── Data block

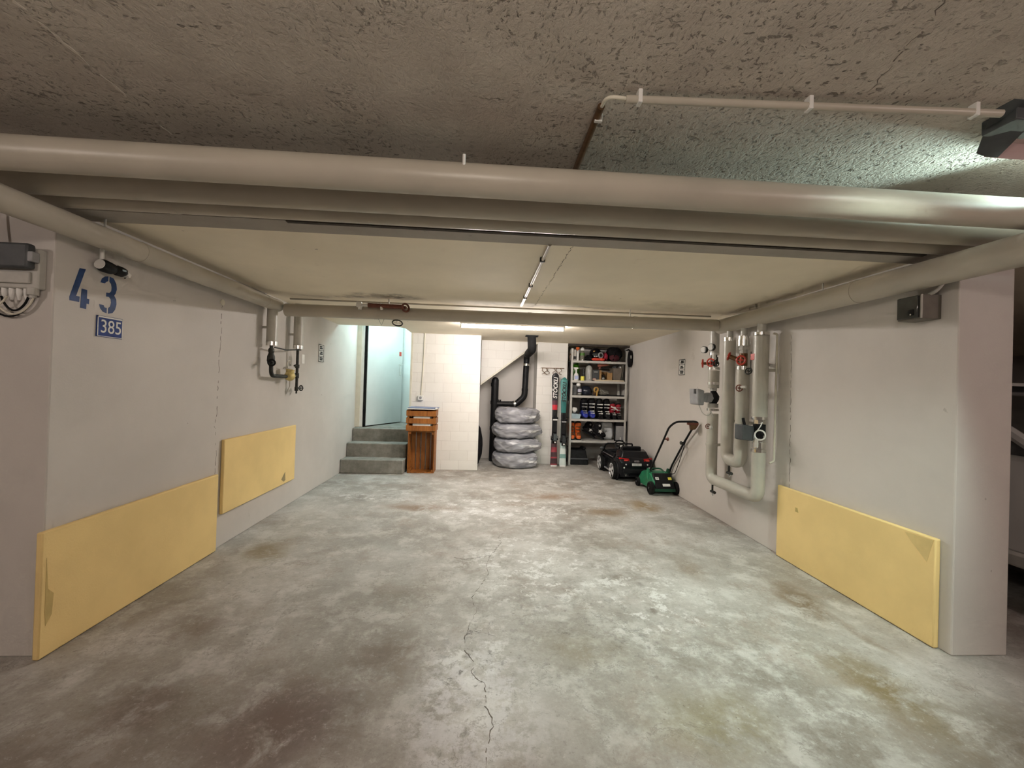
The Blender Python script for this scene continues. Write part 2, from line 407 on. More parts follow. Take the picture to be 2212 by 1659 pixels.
CRIMSON = plain('crimson nylon', (.30,.012,.035), .7, 0, .25, 20, .3, 70)
SCARLET = plain('scarlet plastic', (.68,.06,.03), .4, 0, .15, 20)
NAVY = plain('royal blue plastic', (.025,.04,.32), .3, 0, .2, 20)
SKYB = plain('pale blue tray', (.38,.50,.56), .5, 0, .06, 10)
TEALM = plain('teal', (.04,.2,.19), .4, 0, .1, 20)
TAN = plain('ochre webbing', (.45,.27,.07), .7, 0, .2, 30)
OLIVE = plain('olive grey mesh', (.16,.15,.12), .8, 0, .3, 40, .3, 120)
BIN = plain('brown grey bin', (.17,.14,.11), .6, 0, .1, 10)
GREYB = plain('grey bottle', (.34,.335,.31), .3, 0, .08, 10)
BAGM = plain('grey white carrier bag', (.74,.76,.78), .4, 0, .08, 8, .5, 25)
BLUELID = plain('blue grey board', (.17,.21,.33), .6, 0, .08, 10)
NYLON = plain('black nylon', (.009,.008,.009), .85, 0, .4, 20, .4, 60, Specular_IOR_Level=.15)
LABELY = plain('yellow sticker', (.80,.72,.10), .5, 0, .05, 30)
DKBOX = plain('dark taupe enclosure', (.13,.115,.095), .5, 0, .1, 20)
GLASSD = plain('dark glass cover', (.05,.052,.05), .08, 0, .3, 8)
CARW = plain('white car paint', (.58,.57,.56), .25, 0, .02, 5)
TYREM = plain('tyre rubber', (.022,.022,.024), .7, 0, .2, 30)
GREYP = plain('grey picture print', (.34,.34,.345), .35, 0, .12, 5)
PINKISH = plain('lamp diffuser panel', (.50,.36,.35), .5, 0, .05, 10)
INK = plain('black ink', (.03,.03,.03), .7, 0, .1, 30)
DARKGAP = plain('dark joint', (.05,.04,.032), .9, 0, .3, 30)
TUBE_ON = mat_emit('lit fluorescent tube', (1,.925,.87), 350.)
LAMP_ON = mat_emit('lit lamp tube', (.80,1,.92), 12.)

LX = lambda y: -1.905 - .0125*y
RX = lambda y: 2.285 + .0115*y

# ================================================================== THE SETTING
fl = struct(MB().box((-8,-6,-.2),(8.5,8.6,0)), 'floor', FLOOR, label='worn grey concrete floor with brown tyre stains and a long crack')
def strip(pts, w, up=(0,0,1), seed=1, gap=.22):
    """a thin jagged crack laid on a surface along a list of points"""
    rnd = random.Random(seed); mb = MB(); out = []
    for a, b in zip(pts, pts[1:]):
        a, b = V(a), V(b); n = max(2, int((b-a).length/.018))
        for k in range(n): out.append(a.lerp(b, k/n))
    out.append(V(pts[-1])); up = V(up); L = []; R = []
    for i, p in enumerate(out):
        t = (out[min(i+1,len(out)-1)] - out[max(i-1,0)]).normalized(); s = t.cross(up).normalized()
        p = p + s*rnd.uniform(-.006,.006); ww = w*rnd.choice((.15,.3,.6,1.,1.5)); L.append(p+s*ww); R.append(p-s*ww)
    n = len(out); d = up*.0006
    vs = [l+d for l in L] + [r+d for r in R] + [l-d for l in L] + [r-d for r in R]
    fs = []
    for i in range(n-1):
        if rnd.random() < gap: continue
        fs += [(i,i+1,n+i+1,n+i), (2*n+i,3*n+i,3*n+i+1,2*n+i+1), (i,2*n+i,2*n+i+1,i+1), (n+i,n+i+1,3*n+i+1,3*n+i)]
    fs += [(0,n,3*n,2*n),(n-1,3*n-1,4*n-1,2*n-1)]
    return mb.add(vs, fs)
CRK = plain('dark crack strip', (.17,.145,.125), .9, 0, .3, 60)  # flat dark brown of the crack and joint strips
build(strip([(.188,3.54,.001),(.13,3.42,.001),(.15,3.3,.001),(.065,3.05,.001),(.03,2.9,.001),(.05,2.75,.001),(-.05,2.45,.001),(-.02,2.3,.001),(-.06,2.15,.001),(-.076,1.98,.001),(-.02,1.88,.001),(-.03,1.8,.001),(.034,1.73,.001),(.03,1.62,.001),(.06,1.54,.001),(.03,1.36,.001),(.05,1.0,.001)], .0014), 'floor_crack', CRK, fl)
build(strip([(.065,3.05,.001),(-.02,3.02,.001),(-.12,2.98,.001),(-.2,3.02,.001)], .0012, seed=4), 'floor_crack', CRK, fl)

ca = struct(MB().box((-8,-6,2.25),(8.5,2.1,2.65)), 'ceiling', RCEIL, label='rough pitted cement ceiling over the driving aisle')
build(strip([(1.06,.85,2.2495),(1.13,1.0,2.2495),(1.222,1.29,2.2495)], .0016, (0,0,-1), 9), 'ceiling_joint', CRK, ca)
build(strip([(-1.30,.95,2.2495),(-1.31,1.32,2.2495),(-1.335,1.72,2.2495),(-1.34,1.88,2.2495)], .0035, (0,0,-1), 12, .35), 'ceiling_joint', plain('pale joint line', (.70,.64,.57), .8), ca)
bc = struct(MB().box((-8,2.0,2.0),(8.5,5.55,2.25)).box((-1.134,5.55,2.0),(8.5,8.6,2.25)).prism([(-1.134,5.55,2.0),(-1.22,5.55,2.0),(-1.134,5.66,2.0)], (0,0,.25)), 'ceiling_bay', BAYC, label='smooth cream painted ceiling of the parking bay')
build(strip([(.425,2.1,1.9995),(.42,2.9,1.9995),(.413,3.72,1.9995)], .0014, (0,0,-1), 3), 'ceiling_crack', CRK, bc)
struct(MB().box((-2.6,5.55,2.62),(-.6,8.6,2.8)), 'ceiling_hall', HALLP, label='ceiling of the stair hall behind the steps')
lt = struct(MB().box((-1.93,1.955,1.985),(2.31,2.1,2.25)), 'trim_1', LINT, label='bare concrete lintel across the bay opening')
build(MB().box((-.95,1.952,1.981),(2.2,1.976,1.9855)), 'joint_slot', DARKGAP, lt)

def skew_wall(x0, x1, y0, y1, z1, side):
    return MB().add([(x0[0],y0,0),(x1[0],y0,0),(x1[1],y1,0),(x0[1],y1,0),(x0[0],y0,z1),(x1[0],y0,z1),(x1[1],y1,z1),(x0[1],y1,z1)], [(3,2,1,0),(4,5,6,7),(0,1,5,4),(1,2,6,5),(2,3,7,6),(3,0,4,7)])
wl = struct(skew_wall((-2.75,-2.75), (LX(1.94),LX(6.42)), 1.94, 6.42, 2.62, 'l'), 'wall_left', WALLP, label='white plaster wall with the stencilled number 43', bevel=.006)
wr = struct(skew_wall((RX(1.89),RX(8.4)), (2.6,2.6), 1.89, 8.4, 2.25, 'r'), 'wall_right', WALLP, label='white plaster wall carrying the insulated riser pipes', bevel=.006)
# block walls at the back: a projecting store wall, a raking wall over the stair slope, a wall with the skis and the shelf niche
struct(MB().box((-1.134,6.13,0),(-.11,6.25,2.0)).box((-1.134,6.25,0),(-.95,8.2,2.0)).box((-.95,7.2,0),(-.2,7.32,2.0)), 'wall_back_store', BRICK, label='white painted block wall beside the steps')
struct(MB().prism([(-.11,6.75,1.30),(.80,6.75,2.0),(-.11,6.75,2.0)], (0,.10,0)), 'wall_back_raking', BRICK, label='triangular white block wall above the sloping stair soffit')
struct(MB().prism([(-.11,6.748,1.262),(.82,6.748,1.985),(.82,6.748,2.0),(.80,6.748,2.0),(-.11,6.748,1.30)], (0,.50,0)), 'trim_2', CREAM, label='pale sloping stair soffit')
struct(MB().box((.81,6.75,0),(1.315,7.35,2.0)), 'wall_back_pier', BRICK, label='white painted block pier behind the two pairs of skis')
struct(MB().box((-.2,7.2,0),(.9,7.5,2.0)).box((1.2,7.4,0),(2.6,7.7,2.0)), 'wall_back_niche', WALLP, label='plain plaster rear wall of the niches')
struct(MB().box((1.315,6.76,1.965),(2.36,6.80,2.0)), 'trim_3', DARKGAP, label='dark joint above the shelf niche')
struct(MB().box((-2.75,7.32,.4),(-1.0,7.5,2.7)), 'wall_hall_back', HALLP, label='pale plaster wall at the rear of the stair hall')
struct(MB().box((-2.75,6.42,.4),(-2.62,7.4,2.7)), 'wall_hall_left', HALLP, label='pale plaster side wall of the stair hall')
struct(MB().box((-1.134,6.12,.0),(-1.105,6.16,2.0)), 'trim_4', CREAM, label='cream corner bead at the end of the block wall')
# door frame and open door leaf of the stair hall
struct(MB().box((-1.985,6.36,.575),(-1.915,6.44,2.62)), 'trim_5', CREAM, label='cream door frame post beside the steps')
struct(MB().box((-1.915,6.37,.575),(-1.878,6.42,2.62)), 'trim_6', WHITE, label='white door frame rebate beside the steps')
dM = frame((-1.875,6.40,.59), (.36,.87,0), (0,0,1))     # leaf swings away from us, local x along the leaf, local y up
dr = struct(MB().box((0.012,0,0),(.93,1.96,.045), dM), 'door_1', DOORM, label='pale grey door leaf swung open into the stair hall', bevel=.003)
build(MB().box((-.004,0,.004),(.011,1.96,.04), dM), 'door_seal', BLACKM, dr)
build(MB().box((.85,.80,.045),(.89,1.02,.05), dM).cyl(dM@V((.87,.98,.05)), dM@V((.87,.98,.095)), .010).cyl(dM@V((.88,.98,.09)), dM@V((.755,.98,.09)), .010), 'door_handle', SILVER, dr, bevel=.001)
build(MB().box((.83,1.13,.045),(.89,1.2,.047), dM), 'door_sticker', RED, dr)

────

[Given instruction] Emit the lines of the material exactly, from its first line to the line containing "LAMP_ON = mat_emit('lit", inclusive; leave every picture out.

[Task result]
The Blender Python script for this scene continues. Write part 2, from line 407 on. More parts follow. Take the picture to be 2212 by 1659 pixels.
CRIMSON = plain('crimson nylon', (.30,.012,.035), .7, 0, .25, 20, .3, 70)
SCARLET = plain('scarlet plastic', (.68,.06,.03), .4, 0, .15, 20)
NAVY = plain('royal blue plastic', (.025,.04,.32), .3, 0, .2, 20)
SKYB = plain('pale blue tray', (.38,.50,.56), .5, 0, .06, 10)
TEALM = plain('teal', (.04,.2,.19), .4, 0, .1, 20)
TAN = plain('ochre webbing', (.45,.27,.07), .7, 0, .2, 30)
OLIVE = plain('olive grey mesh', (.16,.15,.12), .8, 0, .3, 40, .3, 120)
BIN = plain('brown grey bin', (.17,.14,.11), .6, 0, .1, 10)
GREYB = plain('grey bottle', (.34,.335,.31), .3, 0, .08, 10)
BAGM = plain('grey white carrier bag', (.74,.76,.78), .4, 0, .08, 8, .5, 25)
BLUELID = plain('blue grey board', (.17,.21,.33), .6, 0, .08, 10)
NYLON = plain('black nylon', (.009,.008,.009), .85, 0, .4, 20, .4, 60, Specular_IOR_Level=.15)
LABELY = plain('yellow sticker', (.80,.72,.10), .5, 0, .05, 30)
DKBOX = plain('dark taupe enclosure', (.13,.115,.095), .5, 0, .1, 20)
GLASSD = plain('dark glass cover', (.05,.052,.05), .08, 0, .3, 8)
CARW = plain('white car paint', (.58,.57,.56), .25, 0, .02, 5)
TYREM = plain('tyre rubber', (.022,.022,.024), .7, 0, .2, 30)
GREYP = plain('grey picture print', (.34,.34,.345), .35, 0, .12, 5)
PINKISH = plain('lamp diffuser panel', (.50,.36,.35), .5, 0, .05, 10)
INK = plain('black ink', (.03,.03,.03), .7, 0, .1, 30)
DARKGAP = plain('dark joint', (.05,.04,.032), .9, 0, .3, 30)
TUBE_ON = mat_emit('lit fluorescent tube', (1,.925,.87), 350.)
LAMP_ON = mat_emit('lit lamp tube', (.80,1,.92), 12.)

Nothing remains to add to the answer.